Now what did David suffer despite his genuine repentance? Well we see in the preceding verses that the sword would not depart from his house and this proved to be true. And this was specifically “because thou hast despised me, and hast taken the wife of Uriah the Hittite to be thy wife.” David did not just commit adultery and murder, he then benefited from the results of these acts by marrying Bathsheba. Now the Lord said to David that He would raise up evil against him from his own household and of course we know that this comes to pass with the rebellion and death of his own son. We also know that the child that Bathsheba gave birth to also dies. These are the natural consequences of the sin of David despite the fact he had found forgiveness from the Lord.  And if we are honest we can see in our own lives and the lives of our own families the natural consequences of our sin.

Now if there are natural consequences for our sin and there are, whether we are forgiven or not, how can we tell who walks in genuine forgiveness? We can tell by the life that they lead. The man or woman who finds forgiveness of sin will have a resurgence of joy, not because he has avoided the consequences of his sin for many times he will not but because he has re-established his intimate relationship with his lord which sin had interrupted. The joy and the love and the peace that we now see in him is much more powerful because it is in no way is dependent upon his circumstances, for often they are dire,but depends wholly upon the fact that he is reunited in an intimate way with his Lord.

For godly sorrow worketh repentance to salvation not to be repented of: but the sorrow of the world worketh death. (2Co 7:10) If Godly sorrow leads to life in Christ then the sorrow of the world, the selfish self-serving sorrow of the world leads to death. When a man or woman has life in the Spirit, when they have an intimate relationship with God then they are able to walk through the fires and the tribulations of life and it leads them into a deeper walk with God. There is life after sin for the man or woman who truly repents. This is a great promise and should be very encouraging to every saint.  The scourging of the Lord upon His children, or the natural consequences of their sin will lead the saint to life if he bears it well.

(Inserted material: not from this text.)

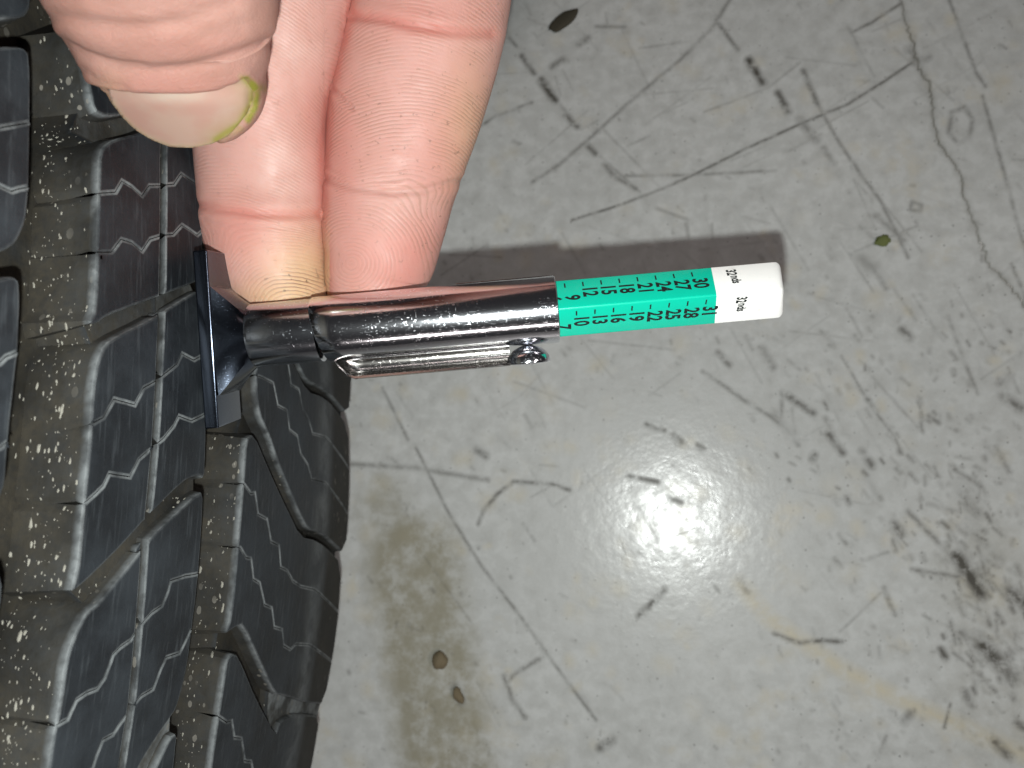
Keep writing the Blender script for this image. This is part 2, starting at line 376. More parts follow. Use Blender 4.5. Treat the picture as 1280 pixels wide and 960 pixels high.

They will find life in their intimate relationship with Jesus despite the circumstances of their lives.

The man or woman who repents merely because they get caught and their repentance is designed to merely mitigate the effects of their sin and avoidance of  its consequences will find themselves continuing to fall into a dark abyss . They are overtaken by anger and bitterness which begins to wrap itself around them like weeds and thorns. If it goes unchecked then they will become completely entwined and entangled by self-pity and anger and bitterness and it will slowly snuff out all life. Lets consider the benefits that David saw in his life despite the natural consequences of his actions, benefits that flowed from a truly repentant heart. We see it most clearly in psalm 51 which is the psalm he wrote in regard to this whole year where he fell into much darkness.

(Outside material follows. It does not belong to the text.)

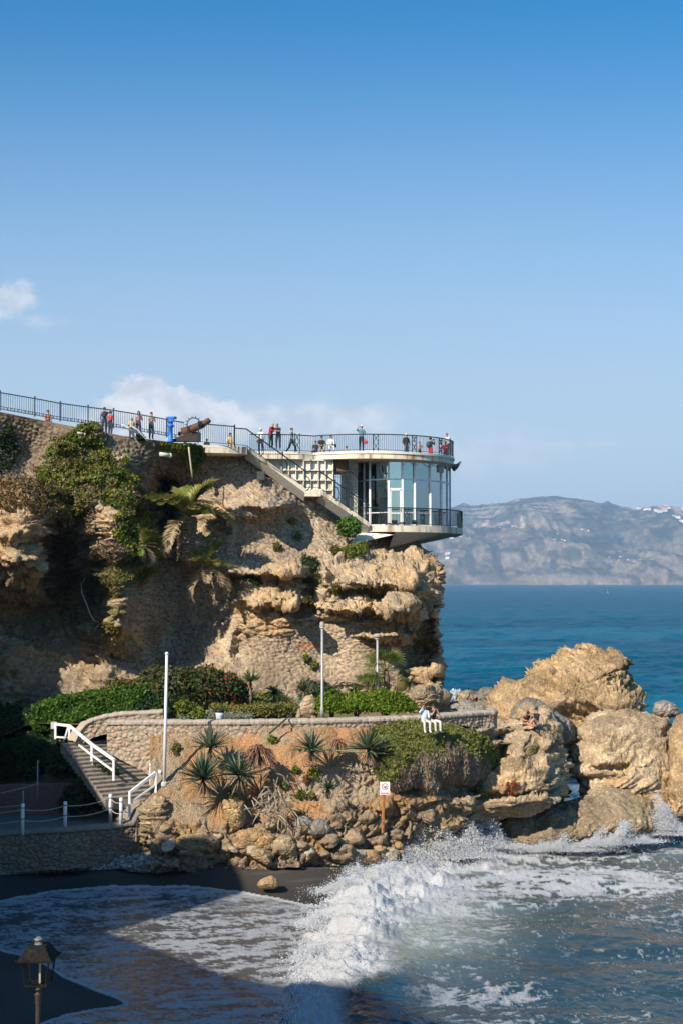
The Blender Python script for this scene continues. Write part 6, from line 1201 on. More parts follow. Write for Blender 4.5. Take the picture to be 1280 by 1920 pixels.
for k, (x, y, D_, r_, n_, c_, lab, dd_) in enumerate([(395,1402,68.9,1.12,95,YC,'blue green yucca just below the garden wall, highest of the left group',10),(381,1462,67.2,1.42,130,YC,'largest spiky yucca with brown skirt, lowest of the left group',34),(449,1455,67.6,1.15,110,YC,'spiky yucca between the largest one and the dead heap',20),(485,1410,68.5,1.0,110,YD,'drooping brown dying yucca below the garden wall',40),(585,1408,68.8,1.05,100,YC,'spiky yucca at the left end of the fallen flower stem',14),(690,1405,69.2,1.12,105,YC,'spiky yucca touching the trailing shrub',26),(615,1478,67.9,.52,60,YC,'small yucca alone on the rubble patch',26),(636,1392,69.6,.55,36,YD,'withered tan yucca stump between the two right yuccas',10)]):
    rosette(lab, at(x, y, D_-.95), r_*1.22, n_, c_, 200+k, dead=dd_, group='yuccas on the bank', droop=.12 if c_ is YC else .9)
rs = np.random.RandomState(215); bl = []; e = empty('dead_yucca_heap', at(515, 1505, 66.6)); tag(e, 'heap of bleached curling dead yucca leaves', 'dead plant')
for k in range(170):
    a = rs.rand()*6.28; c0_ = np.array([rs.randn()*.45, -.1-rs.rand()*.5, rs.randn()*.5]); d = np.array([math.cos(a), -.2*rs.rand(), math.sin(a)]); t = np.linspace(0, 1, 5); pts = c0_+d[None]*t[:, None]*rs.uniform(.3, .6); pts[:, 2] -= .25*t**2; pts[:, 1] -= .15*np.sin(t*3); bl.append((pts, np.array([.6, 1, 1, .8, .1])*.026, np.cross(d, [0, 1, 0])))
blade_mesh('curled_leaves', bl, e, lambda i: np.array([.42, .34, .25])*(.6+.7*rs.rand()))
o = MB().tube([at(560, 1408, 67.6), at(600, 1406, 67.6), at(650, 1409, 68), at(720, 1413, 68.2), at(738, 1416, 68.4)], [.05, .045, .04, .035, .02], 6).build('fallen_flower_stem', pm('stem_green', (.24, .26, .12), .8), smooth=True); tag(o, 'long pale fallen yucca flower stem spanning two yuccas', 'stem')
o = MB().tube([at(505, 1376, 69.4), at(530, 1354, 69.5), at(552, 1334, 72), at(577, 1312, 74)], [.05, .045, .04, .03], 6).build('dry_flower_stem', pm('stem_dark', (.05, .04, .03), .9), smooth=True); tag(o, 'dark dry stem slanting over the garden wall to the rubble pillar', 'stem')
# garden rosettes
rosette('pale green dragon yucca on a leaning trunk beside the red flowers', at(470, 1278, 77.5), .85, 95, [(.13,.19,.05),(.18,.23,.07),(.22,.26,.10)], 230, tilt=(0, -.2, .25), dead=8, trunk=1.1, droop=.05)
rosette('dark sago palm with flat arching leaves behind the grass', at(515, 1300, 78.5), 1.0, 46, [(.02,.05,.02),(.04,.08,.03)], 231, tilt=(0, -.2, .1), dead=0, trunk=.6, width=.05, droop=.45, name='sago_palm', cat='palm', group='sago palms')
rosette('thin flax plant with upright leaves above the rubble pillar', at(570, 1298, 79), .95, 34, [(.10,.14,.04),(.16,.19,.06)], 232, tilt=(0, 0, .8), dead=6, trunk=0, droop=.1, name='flax_plant', cat='plant')
rosette('dark sago palm at the left foot of the fan palm', at(665, 1300, 78.5), .85, 46, [(.02,.06,.02),(.05,.10,.03)], 233, tilt=(0, -.2, .1), dead=0, trunk=.5, width=.05, droop=.4, name='sago_palm', cat='palm', group='sago palms')
# fan palm
def fan_palm(label, c, h, r, nf, seed):
    rs = np.random.RandomState(seed); e = empty('fan_palm', c); tag(e, label, 'palm'); m = MB(); m.tube([(0, 0, -.2), (.03, 0, h*.5), (0, 0, h)], [.22, .19, .15], 10); m.build('trunk', pm('palm_trunk', (.16, .11, .07), .95, nscale=10, namt=.5, bump=.8, bscale=20), e)
    for k in range(nf):
        a = rs.rand()*6.28; el = rs.uniform(-.5, 1.3); d = np.array([math.cos(a)*math.cos(el), math.sin(a)*math.cos(el)*.7-.15, math.sin(el)]); d /= np.linalg.norm(d); hub = np.array([0, 0, h])+d*r*.5; hub[2] -= .08; up_ = np.cross(d, [rs.randn()*.2, rs.randn()*.2, 1.]); up_ /= np.linalg.norm(up_); bl = [(np.array([[0, 0, h], hub]), np.array([.02, .015]), np.cross(d, up_))]
        for j in range(15):
            b_ = R(-80+160*j/14); dd = d*math.cos(b_)+up_*math.sin(b_); t = np.array([0, .5, 1.]); pts = hub+dd[None]*t[:, None]*r*.55; pts[:, 2] -= .18*r*t**2; bl.append((pts, np.array([.012, .03, .004]), np.cross(dd, np.cross(d, up_))))
        base = np.array([(.10,.15,.025),(.15,.19,.04),(.19,.20,.05)][k % 3]) if el > -.2 else np.array([.24, .19, .07]); blade_mesh('fan_leaf', bl, e, lambda i: base*(.8+.4*rs.rand()))
    return e
p = at(724, 1300, 79.6); fan_palm('yellow green fan palm behind the second lamp post', (p[0], p[1], 6.8), 2.25, 1.75, 30, 240)
p = at(690, 1310, 79.2); fan_palm('lower fan palm leaning left against the taller one', (p[0], p[1], 6.8), 1.25, 1.35, 18, 241)
p = at(640, 1315, 80.5); fan_palm('small bushy fan palm right of the first lamp post', (p[0], p[1], 6.8), .5, .8, 10, 242)
# date palms on the cliff
def date_palm(label, c, h, r, nf, seed, dead=8, trunk_r=.5, cols=((.15,.19,.035),(.23,.25,.05),(.32,.28,.09)), lean=(0, 0), emin=-.5, azr=(0, 6.28)):
    rs = np.random.RandomState(seed); e = empty('date_palm', c); tag(e, label, 'palm tree')
    if h > 0:
        n_ = 40; s_ = 26; tt, aa = np.meshgrid(np.linspace(0, 1, n_), np.linspace(0, 2*math.pi, s_, endpoint=False), indexing='ij'); k_ = ((tt*13+(np.round(aa/(2*math.pi)*s_)/s_*2) % 1) % 1); rad = trunk_r*(.85+.25*tt-.35*(tt > .93)*(tt-.93)/.07)*(1+.16*(k_-.5)+.06*np.sin(aa*9))
        P_ = np.stack([rad*np.cos(aa)+lean[0]*tt*h, rad*np.sin(aa)+lean[1]*tt*h, -.4+tt*(h+.5)], -1); P_ = P_+(rs.randn(n_, s_, 1)*.02); fr_ = gfaces(n_, s_+1); fr_ = np.where(fr_ % (s_+1) == s_, fr_-s_, fr_); fr_ = fr_-fr_//(s_+1); cl = mix((.10, .075, .05), (.30, .23, .16), np.clip(k_+rs.randn(n_, s_)*.2, 0, 1)); fast_mesh('trunk', P_, fr_.astype(int), M_MASON, parent=e, smooth=False, attrs={'col': cl.reshape(-1, 3)})
    top_ = np.array([lean[0]*h, lean[1]*h, h])
    def frond(a, el, L_, base, nm):
        n_ = 16; t = np.linspace(0, 1, n_); d = np.array([math.cos(a), math.sin(a), 0]); pos = [np.zeros(3)]; e0 = el
        for i in range(n_-1): ang = e0-1.32*t[i]**1.4; pos.append(pos[-1]+(d*math.cos(ang)+np.array([0, 0, 1])*math.sin(ang))*L_/(n_-1))
        pos = top_+np.array(pos); tan = np.gradient(pos, axis=0); tan /= np.linalg.norm(tan, axis=1, keepdims=True); sd_ = np.cross(d, [0, 0, 1.]); bl = [(pos, np.linspace(.035, .008, n_), sd_)]
        nl = int(26*L_/2.2)
        for j in range(nl):
            u_ = .14+.84*j/nl; i = min(int(u_*(n_-1)), n_-2); f_ = u_*(n_-1)-i; p0 = pos[i]*(1-f_)+pos[i+1]*f_; l_ = .50*L_/2.2*(math.sin(math.pi*min(1, u_*.9+.12))**.6)+.08
            for s_ in (-1, 1):
                upv = np.cross(sd_, tan[i]); upv = upv if upv[2] > 0 else -upv; dd = tan[i]*.75+sd_*s_*.65+upv*.28+rs.randn(3)*.10; dd /= np.linalg.norm(dd); pts = np.array([p0, p0+dd*l_*.55, p0+dd*l_-np.array([0, 0, .10*l_])]); bl.append((pts, np.array([.030, .034, .006]), np.cross(dd, upv)))
        blade_mesh(nm, bl, e, lambda i: base*(.7+.6*rs.rand()))
    for k in range(nf):
        a = azr[0]+(azr[1]-azr[0])*((k*.618) % 1)+rs.randn()*.12; el = emin+(1.45-emin)*(((k*.381) % 1)**.8); frond(a, el, r*rs.uniform(.8, 1.08), np.array(cols[k % len(cols)]), 'frond')
    for k in range(dead):
        a = azr[0]+(azr[1]-azr[0])*rs.rand(); frond(a, rs.uniform(-.7, .25), r*rs.uniform(.75, 1.05), np.array((.42, .32, .19)), 'dead_frond')
    return e
c1_ = at(347, 1038, 86.6); t1_ = at(356, 968, 86.2)
date_palm('large date palm with pineapple trunk and arching fronds in front of the dark cliff alcove', (c1_[0], c1_[1], c1_[2]), 2.15, 3.2, 54, 301, dead=5, trunk_r=.55, lean=(.10, -.1), emin=.35)
c2_ = at(388, 1078, 86.6); date_palm('small low palm sprouting below the large palm', c2_, .3, 2.5, 16, 302, dead=9, trunk_r=.22, emin=.3)
c3_ = at(268, 1040, 83.9); date_palm('small dusty palm at the left of the dark alcove', c3_, .5, 1.6, 12, 303, dead=8, trunk_r=.2, emin=0.0, azr=(-1.6, 1.2))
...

He starts out by asking for mercy and finds it. Perhaps you have to ask for mercy? He then asks God to wash Him clean as he acknowledges that he has sinned against God and God does. There may be many victims of a sin  but ultimately the sin of the saint is sin against a holy God. David acknowledges that God requires truth in the ” inner parts.” We cannot lie to ourselves and then pass that lie onto God. God sees it all and it matters little how much other men can see. One may be able to maintain their dignity in the sight of men but lose their intimacy with the living God. David asks God to look into his innermost being and cleanse him and by doing so to create a right spirit within him. He asks God to bring him close to him for he had found himself far from the one He knew and loved. He cries out to God to restore unto him the joy of his salvation.

And so we see that a genuine brokenness and a contrite heart is what God loves. He can easily forgive us of our sins but what can He do for the man or woman who refuses to come to Him? Restoration and joy and peace and communion with God are the benefits of true repentance and they of course outweigh any natural consequences of our sin. We will face the consequences of our sin of that there is no doubt but we can face them with or without God. These consequences can teach us and help to mold us and shape us or they can destroy us, the key is walking with God. If you walk through a fire without God you will be burned, if you walk through a fire with God you will be refined.

Now can I say that if you have never had any encounter at all with the Living God then these words cannot have an impact on you. How can we long for restoration like we hear of in the hearts cry of David in Psalm 51 if we have never encountered the living God in the first place in the depths of our heart and not the head? What would be the impetus to turn from our sins? It is our relationship with God Himself that must be the catalyst for genuine repentance in the saint. Knowing Christ Himself is the end of all things. It is our salvation from sin in the first place and it is our ongoing source of life itself. We can do nothing outside of our relationship with Jesus. He is truly the beginning and the end, the Alpha and the Omega of who we are. This is why all the glory belongs to Him alone.